Don’t Breathe needs no more introduction, nor will revealing any of the ensuing twists and turns do anything but drain the Rottweiler-sized balls of this breathless chamber piece. Expect madness. Await insanity. Prepare to remind yourself to breathe. Alvarez unloads a turkey baster of mania and malice, once again double-dog daring his audience to look on unblinking. In Evil Dead, he pushed buttons by elevating gore levels to exploitative heights. Tongues were split. Hands were sawed off. Blood rained. Don’t Breathe retains that same level of absurd bombast but see Alvarez pivot away from the purely ultraviolet and into an echo chamber of crippling psychological stress. Ok, and ultraviolence.

Perhaps you’ve heard of blind cafés, experimental restaurants that serve their meals in complete blackness in order to elevate the remaining senses. Don’t Breathe utilizes a similar cognitive restraint, instead tamping down the soundscape once the heist begins so that every little creak is tantamount to a snapping bone, every whimper deafening. Sound design, a lynchpin component for any horror film, headed up by Beau Williams and Csaba Major is kinetic and immersive, while the magnitude of its importance here cannot be understated. Soaked with the sweat of anticipation, their silences are heavy wool blankets, doubly effective in the context of a blind opponent.

Speaking of, Stephen Lang makes for a commendable adversary. His performance is one of raw physicality and militant brutality. And if anecdotal accounts from the cast are to be trusted, Lang dedicated himself to a brutish method routine, often mimicking the extreme physicality the role required. In layman’s terms, he beat the living shit out of his costars. And you can feel every punch like a cowhide belt to the rump. The man’s hands are as deadly as his small arsenal of sidearms and he’s not afraid to justifiably administer them. The narrative brilliance of the situation is that you’re actually sympathetically aligned with him moreso than you are with our would-be protagonists, Lang’s blind man being a handicapped victim of larsony and all.
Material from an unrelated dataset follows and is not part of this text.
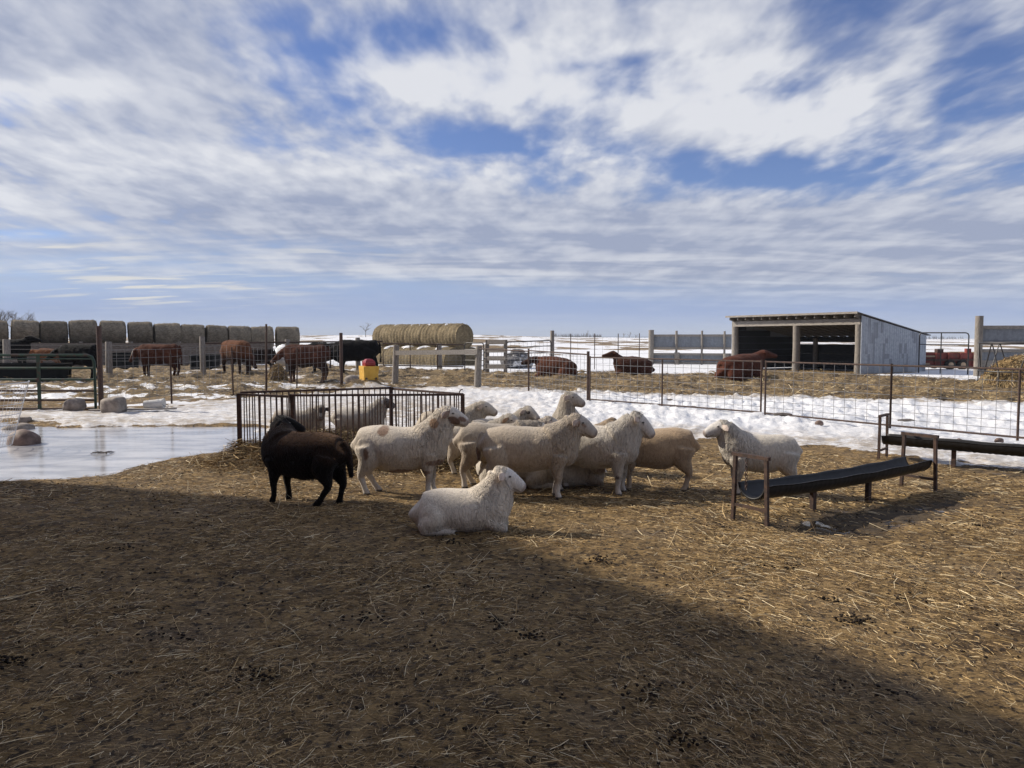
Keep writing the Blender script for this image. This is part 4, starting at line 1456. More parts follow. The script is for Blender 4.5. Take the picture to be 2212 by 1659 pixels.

As the deadly Detroit lock in unfolds, giving way to inimitable levels of visceral dread – perhaps the finest of which involves a total blackout captured masterfully through night vision – the pivots come fast and unpredictably. Levy though is predictably superb, reminding us why we thought she would be a bigger star than she is after her relative debut in Evil Dead, confidently constructing a complex final girl, motivated more by necessity than greed, complicated by shades of doubt and resilience. She may not have to combat an army of PO’ed deadites but the plight she faces in Don’t Breathe is arguably worse than death and will be more than enough to make your pupils dilate in stunned horror.

CONCLUSION: Riveting, horrifying and unwaveringly f*cked up, ‘Don’t Breathe’ is one of the most breathless, relentlessly intense horror movies to ever open in the American territories. Not unlike ‘Martyrs’ or ‘Inside’,  Fede Alvarez’s disturbing triumph of high-pitched tension and fanatical bad taste is as much an absolute must for hardcore horror fans as it is sure to horrify any and every mother on planet Earth.